Stated problem: Nothing outside the range is to be copied. From the entries below, reproduce exactly the lines starting at the one with "Write the bpy" and ending at the one with "DY0, DY1, DH", without pictures.

[start]

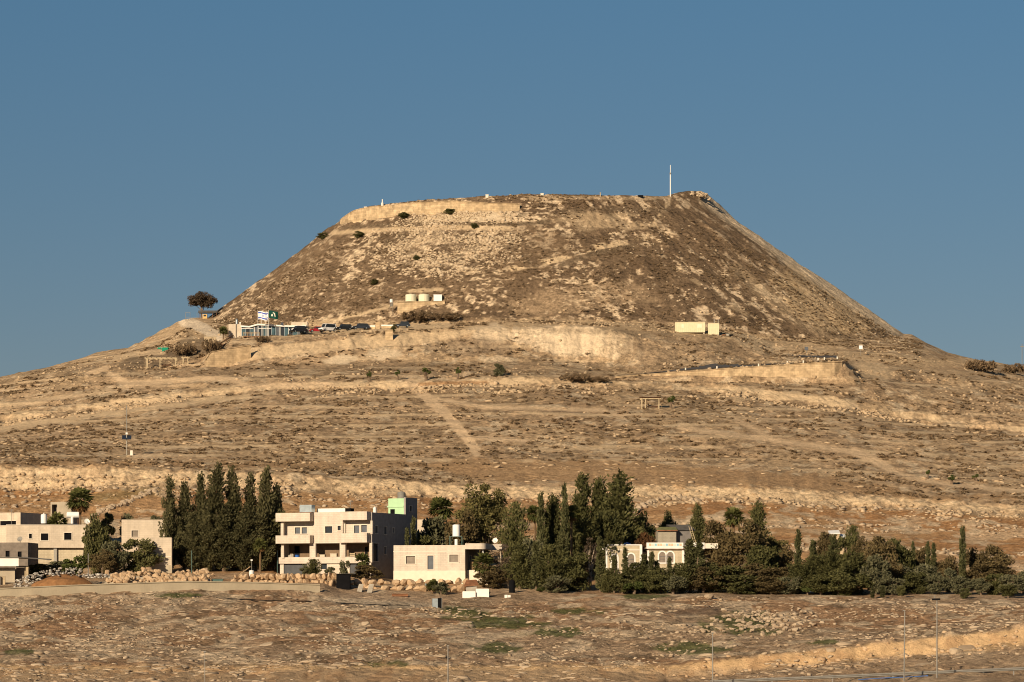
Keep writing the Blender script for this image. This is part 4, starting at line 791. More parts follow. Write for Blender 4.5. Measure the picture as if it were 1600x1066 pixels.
for px, Y, x in zip(fx[keep], fy[keep], X_[keep]):
    z = gz(x, Y); py = HZ - z / Y * F
    if not free_of(px, py): continue
    q = .09 + .30 * rng.random() ** 2.6; fl_ = rng.uniform(.25, .7); pts.append((x, Y, z + q * fl_ * .25, q * 1.3, q * 1.1, q * fl_))
gather('loose_field_stones', pts[:7500], 'limestone', PEBB, ground)
scatter_l = []
r9 = np.random.default_rng(77); lx = r9.uniform(-30, 1630, 9000); ly = r9.uniform(380, 566, 9000); LX = (lx - 800) / F * ly
kp = fbm(LX / 12, ly / 20, 4, 214) > .43 + .22 * r9.random(9000)
for px, Y, x in zip(lx[kp], ly[kp], LX[kp]):
    z = gz(x, Y); py = HZ - z / Y * F
    if not free_of(px, py): continue
    q = .2 + .55 * r9.random() ** 2.2; scatter_l.append((x, Y, min(z, gz(x, Y - q)) , q * 1.5, q * 1.0, q * r9.uniform(.22, .42)))
gather('bedrock_ledges', scatter_l[:3000], 'limestone', ROCKS, ground, tilt=.03)
r9 = np.random.default_rng(78); cutp = []
for k in range(170):
    px = r9.uniform(1020, 1640); Y = r9.uniform(398, 408); x = (px - 800) / F * Y; q = .08 + .4 * r9.random() ** 2.5; cutp.append((x, Y, gz(x, Y) + .1 * q, q * 1.2, q, q * .8))
gather('bank_stones', cutp, 'boulder', PEBB, ground)
# rock pile with weeds on the right of the field
pl = thing('rock_pile', 'low grey rock pile with weeds on the right of the near field', 'rock pile', surf(1185, 985)); ox, oy, oz = pl.location
for k in range(190):
    px = rnd.gauss(1190, 36); py = rnd.gauss(972, 11)
    if not 950 < py < 1000: continue
    x, y, z = surf(px, py); q = rnd.uniform(.2, .55); stone((x - ox, y - oy, z - oz + .1), (q, q * .8, q * .55), pl, 'limestone')
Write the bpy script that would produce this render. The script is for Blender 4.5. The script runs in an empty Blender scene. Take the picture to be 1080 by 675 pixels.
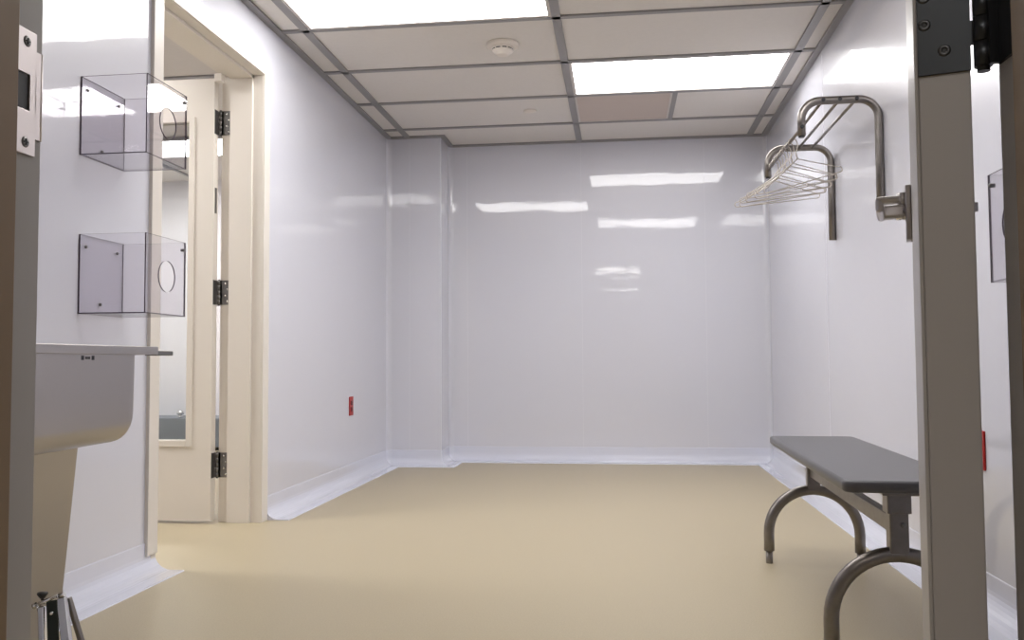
import bpy, bmesh, math, random
from mathutils import Vector, Matrix
random.seed(4)
S = bpy.context.scene
COL = S.collection
PI = math.pi

# ---------------------------------------------------------------- measurements
F, YAW, PITCH, ROLL, EYE = 913.36, .1235, .0472, -.0059, .7341
H = 2.3456                    # ceiling height
C0, R0, G, RW = -1.4976, 3.9902, 1.22, .61   # ceiling grid origin and pitch
YB, XL, XR, YC, XC = 6.3348, -1.65, 1.0614, 6.0385, -1.2563
FY0, FY1 = .66, .80           # front wall (thickness)
WT = .185                     # left wall thickness
DY0, DY1, DH = 2.93, 3.835, 2.085   # side door opening

# ---------------------------------------------------------------- camera
cy, sy, cp, sp = math.cos(YAW), math.sin(YAW), math.cos(PITCH), math.sin(PITCH)
fwd = Vector((-sy*cp, cy*cp, sp)); rt = Vector((cy, sy, 0)); up = rt.cross(fwd)
cr, sr = math.cos(ROLL), math.sin(ROLL)
r2 = rt*cr + up*sr; u2 = -rt*sr + up*cr
cam_d = bpy.data.cameras.new('camera'); cam = bpy.data.objects.new('camera', cam_d)
COL.objects.link(cam); S.camera = cam
M3 = Matrix((r2, u2, -fwd)).transposed()
cam.matrix_world = Matrix.Translation((0, 0, EYE)) @ M3.to_4x4()
cam_d.sensor_width = 36; cam_d.lens = F/1080*36; cam_d.clip_start = .02

# ---------------------------------------------------------------- light and exposure
S.view_settings.view_transform = 'Standard'; S.view_settings.look = 'None'
S.view_settings.gamma = 1; S.view_settings.use_curve_mapping = False
S.view_settings.exposure = 0.0
w = bpy.data.worlds.new('world'); S.world = w; w.use_nodes = True
w.node_tree.nodes['Background'].inputs[0].default_value = (.9, .92, 1, 1)
w.node_tree.nodes['Background'].inputs[1].default_value = .05
PANEL, HALL_FILL, SIDE = 10.8, 9.0, 24.0      # brightness of the ceiling light panels and the added hall fill

# ---------------------------------------------------------------- materials
def mat(name, col, rough=.5, metal=0, spec=.5, coat=0, bump=None, speck=None, emit=None):
    m = bpy.data.materials.new(name); m.use_nodes = True
    nt = m.node_tree; b = nt.nodes['Principled BSDF']
    b.inputs['Base Color'].default_value = (*col, 1); b.inputs['Roughness'].default_value = rough
    b.inputs['Metallic'].default_value = metal; b.inputs['Specular IOR Level'].default_value = spec
    b.inputs['Coat Weight'].default_value = coat; b.inputs['Coat Roughness'].default_value = .02
    tc = nt.nodes.new('ShaderNodeTexCoord')
    if speck:          # (scale, amount, second colour)
        n = nt.nodes.new('ShaderNodeTexNoise'); n.inputs['Scale'].default_value = speck[0]
        n.inputs['Detail'].default_value = 4
        r = nt.nodes.new('ShaderNodeValToRGB'); r.color_ramp.elements[0].position = .5-speck[1]
        r.color_ramp.elements[1].position = .5+speck[1]
        r.color_ramp.elements[0].color = (*speck[2], 1); r.color_ramp.elements[1].color = (*col, 1)
        nt.links.new(tc.outputs['Object'], n.inputs['Vector']); nt.links.new(n.outputs['Fac'], r.inputs[0])
        nt.links.new(r.outputs[0], b.inputs['Base Color'])
    if bump:           # (scale xyz, strength, distance)
        mp = nt.nodes.new('ShaderNodeMapping'); mp.inputs['Scale'].default_value = bump[0]
        n = nt.nodes.new('ShaderNodeTexNoise'); n.inputs['Scale'].default_value = 1; n.inputs['Detail'].default_value = bump[3] if len(bump) > 3 else 3
        bp = nt.nodes.new('ShaderNodeBump'); bp.inputs['Strength'].default_value = bump[1]; bp.inputs['Distance'].default_value = bump[2]
        nt.links.new(tc.outputs['Object'], mp.inputs[0]); nt.links.new(mp.outputs[0], n.inputs['Vector'])
        nt.links.new(n.outputs['Fac'], bp.inputs['Height']); nt.links.new(bp.outputs[0], b.inputs['Normal'])
        if coat: nt.links.new(bp.outputs[0], b.inputs['Coat Normal'])
    if emit:
        b.inputs['Emission Color'].default_value = (*emit[0], 1); b.inputs['Emission Strength'].default_value = emit[1]
    return m

def clear(name, tint, ior=1.49):
    m = bpy.data.materials.new(name); m.use_nodes = True; nt = m.node_tree
    nt.nodes.remove(nt.nodes['Principled BSDF']); out = nt.nodes['Material Output']
    fr = nt.nodes.new('ShaderNodeFresnel'); fr.inputs[0].default_value = ior
    tr = nt.nodes.new('ShaderNodeBsdfTransparent'); tr.inputs[0].default_value = (*tint, 1)
    gl = nt.nodes.new('ShaderNodeBsdfGlossy'); gl.inputs['Roughness'].default_value = .01
    mx = nt.nodes.new('ShaderNodeMixShader')
    ge = nt.nodes.new('ShaderNodeNewGeometry'); ma = nt.nodes.new('ShaderNodeMath'); ma.operation = 'MULTIPLY_ADD'
    ma.inputs[1].default_value = 1/ior-ior; ma.inputs[2].default_value = ior
    nt.links.new(ge.outputs['Backfacing'], ma.inputs[0]); nt.links.new(ma.outputs[0], fr.inputs[0])
    nt.links.new(fr.outputs[0], mx.inputs[0]); nt.links.new(tr.outputs[0], mx.inputs[1])
    nt.links.new(gl.outputs[0], mx.inputs[2]); nt.links.new(mx.outputs[0], out.inputs[0])
    return m

WALL = mat('glossy white wall sheet', (.71, .714, .79), .25, spec=.3, coat=1, bump=((1.8, 1.8, 5), .26, .004, 6))
COVE = mat('glossy white cove', (.74, .755, .86), .2, coat=1)
BEAD = mat('white weld bead', (.72, .725, .79), .3)
FLOOR = mat('beige sheet vinyl', (.50, .43, .295), .42, spec=.35, speck=(260, .22, (.41, .345, .235)), bump=((60, 60, 60), .12, .002))
FLOOR2 = mat('dark grey cabinet laminate', (.16, .18, .21), .4)
TILE = mat('ceiling tile', (.77, .735, .705), .75, spec=.2, speck=(45, .35, (.74, .705, .675)), bump=((120, 120, 120), .1, .002))
BROWN = mat('perforated panel', (.60, .52, .48), .7, spec=.2)
GRID = mat('grey ceiling grid', (.29, .28, .285), .4)
LIGHT = mat('lit diffuser', (.9, .9, .9), .5, emit=((1, .985, .97), PANEL))
LIGHT_FILL = mat('added hall fill', (.9, .9, .9), .5, emit=((1, .965, .92), HALL_FILL))
LIGHT_F = mat('lit far hall diffuser', (.9, .9, .9), .5, emit=((1, .97, .93), 16))
LIGHT_S = mat('lit side room diffuser', (.9, .9, .9), .5, emit=((1, .98, .95), SIDE))
CREAM = mat('cream paint', (.80, .75, .69), .35, spec=.4)
GREYP = mat('warm grey paint', (.40, .375, .365), .35, spec=.4, bump=((90, 90, 90), .05, .002))
GREYF = mat('grey frame paint', (.40, .385, .375), .4, spec=.4)
FRAME_DIM = mat('frame paint in dim hall light', (.235, .165, .105), .5, spec=.3)  # dim warm hall light on the frame mixed into its colour
STEEL = mat('brushed stainless steel', (.50, .475, .47), .30, 1, bump=((4, 60, 220), .06, .001))
STEEL2 = mat('worn tube steel', (.27, .25, .235), .33, 1, speck=(30, .3, (.21, .19, .175)))
SINKM = mat('satin sink steel', (.42, .40, .395), .32, 1, bump=((4, 60, 220), .05, .001))
CHROME = mat('polished metal', (.75, .75, .74), .12, 1)
STRIKE = mat('satin nickel plate', (.72, .66, .64), .42, 1)
DARKM = mat('dark hinge metal', (.045, .048, .053), .36, .75)
HINGE2 = mat('grey hinge metal', (.19, .185, .18), .35, .8)
BLACK = mat('black rubber', (.012, .013, .014), .5)
SCREWM = mat('screw head', (.07, .07, .072), .35, .7)
SEATM = mat('grey bench laminate', (.09, .088, .094), .33, spec=.5)
SEATE = mat('bench edge', (.16, .145, .14), .4)
RED = mat('red device plate', (.42, .015, .012), .4)
REDD = mat('dark red face', (.17, .008, .01), .4)
WIREM = mat('hanger wire', (.52, .47, .41), .3, .7)
WHITEP = mat('white plastic', (.80, .74, .68), .45)
OLIVE = mat('dark green webbing', (.02, .027, .02), .6)
ACR = clear('clear acrylic', (.97, .963, .975)); GLASS = clear('door glass', (.93, .95, .95), 1.5)
ACRE = mat('acrylic edge', (.13, .105, .135), .2)

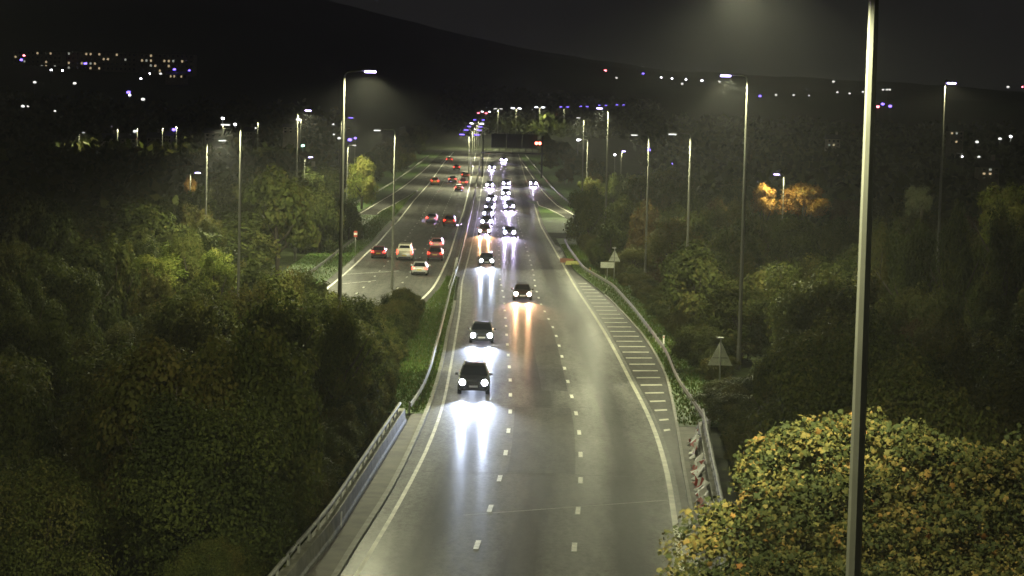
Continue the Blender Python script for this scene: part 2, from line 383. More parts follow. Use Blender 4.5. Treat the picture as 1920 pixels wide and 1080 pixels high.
# resurfaced patches and joints
sheet('hatched_margin', road, off(E_R, .35), off(H_OUT, -.02), 84, 318, .003, M_marg)
sheet('asphalt_patch', road, off(d1, .25), off(d2, -.25), 109, 136.5, .003, M_patch)
sheet('asphalt_patch', road, off(d1, 1.9), off(d2, -.15), 146, 205, .003, M_patch)
a = gp(868, 966); b = gp(1252, 938); q = MB(); q.add([(a[0], a[1] - .04, a[2] + .0075), (b[0], b[1] - .04, b[2] + .0075), (b[0], b[1] + .04, b[2] + .0075), (a[0], a[1] + .04, a[2] + .0075)], [(0, 1, 2, 3)]); q.build('road_joint', M_worn, road)
for yj in (108.6, 137.0, 211.0, 168):
    sheet('road_joint', road, off(E_L, .3), off(E_R, -.3), yj, yj + .14, .004, M_patch)
# ------------------------------------------------------------------ verges, kerbs
def kerb_strip(name, fn, y0, y1, w, h, material, outer=-1):
    ys = np.arange(y0, y1 + .1, 2.5); q = MB()
    prof = [(0, -.05), (0, h), (outer * w, h), (outer * w, -.05)]
    vs = [(float(fn(y)) + a, y, zr(y) + b) for y in ys for a, b in prof]
    fs = [(i * 4 + k, i * 4 + k + 1, i * 4 + 5 + k, i * 4 + 4 + k) for i in range(len(ys) - 1) for k in range(3)] + [(0, 1, 2, 3), tuple(len(vs) - 4 + k for k in (3, 2, 1, 0))]
    q.add(vs, fs); return struct(q.build(name, material))
kerb_strip('kerb', KERB, 60, 225, .22, .12, M_conc)
kerb_strip('right_kerb', H_OUT, 84, 240, .15, .1, M_conc, 1)
struct(link('footway', strip(off(PAR_L, 0), off(KERB, -.21), 55, 131, .09, 3), M_foot))
struct(link('right_footway', strip(off(H_OUT, .14), off(PAR_R, .0), 84, 128, .08, 3), M_foot))
GR_L = trace([(751, 777), (780, 742), (797, 712), (810, 677), (817, 647), (826, 617), (832, 592), (839, 565), (846, 535), (853, 508)], .7, 5)
GR_M = trace([(853, 508), (862, 478), (869, 450), (877, 420), (884, 390), (890, 360), (895, 330), (899, 305), (902, 293)], .7, 5)
GR_R = trace([(1295, 740), (1270, 705), (1250, 655), (1220, 615), (1185, 570), (1150, 532), (1095, 500), (1065, 460), (1056, 440)], .7, 5)
struct(link('grass_verge', strip(lambda y: float(GR_L(max(y, 132))) - 3.5 if y < 205 else max(float(LE_R(y)) + .72, float(GR_L(y)) - 4), off(KERB, -.21), 131.5, 262, .05, 3), M_grass_ground))
struct(link('median_strip', strip(off(LE_R, .72), off(KERB, -.02), 262.5, 940, -.012, 2), M_foot))
struct(link('right_verge', strip(off(H_OUT, .14), lambda y: float(GR_R(max(y, 130))) + 2.5, 128.5, 345, .05, 2), M_grass_ground))
struct(link('gore_grass', strip(lambda y: float(SL_R(y)) + .02, off(LE_L, -1.02), 330, 520, .03, 2), M_grass_ground))
struct(link('exit_gore_grass', strip(off(E_R, .52), off(SR_L, -.02), 360, 470, .03, 2), M_grass_ground))
struct(link('left_bank', strip(off(SL_L, -14), off(SL_L, -.52), 398, 900, .02, 3), M_grass_ground))
struct(link('right_bank', strip(off(SR_R, .82), off(SR_R, 14), 405, 900, .02, 3), M_grass_ground))
struct(link('outbound_verge', strip(off(LE_L, -7), off(LE_L, -1.02), 215, 400, .02, 2), M_grass_ground))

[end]

Result of the exercise:
Write the bpy script that would produce this render. The script is for Blender 4.5. The script runs in an empty Blender scene. Take the picture to be 1080 by 675 pixels.
import bpy, bmesh, math, random
from mathutils import Vector, Matrix
random.seed(4)
S = bpy.context.scene
COL = S.collection
PI = math.pi

# ---------------------------------------------------------------- measurements
F, YAW, PITCH, ROLL, EYE = 913.36, .1235, .0472, -.0059, .7341
H = 2.3456                    # ceiling height
C0, R0, G, RW = -1.4976, 3.9902, 1.22, .61   # ceiling grid origin and pitch
YB, XL, XR, YC, XC = 6.3348, -1.65, 1.0614, 6.0385, -1.2563
FY0, FY1 = .66, .80           # front wall (thickness)
WT = .185                     # left wall thickness
DY0, DY1, DH = 2.93, 3.835, 2.085   # side door opening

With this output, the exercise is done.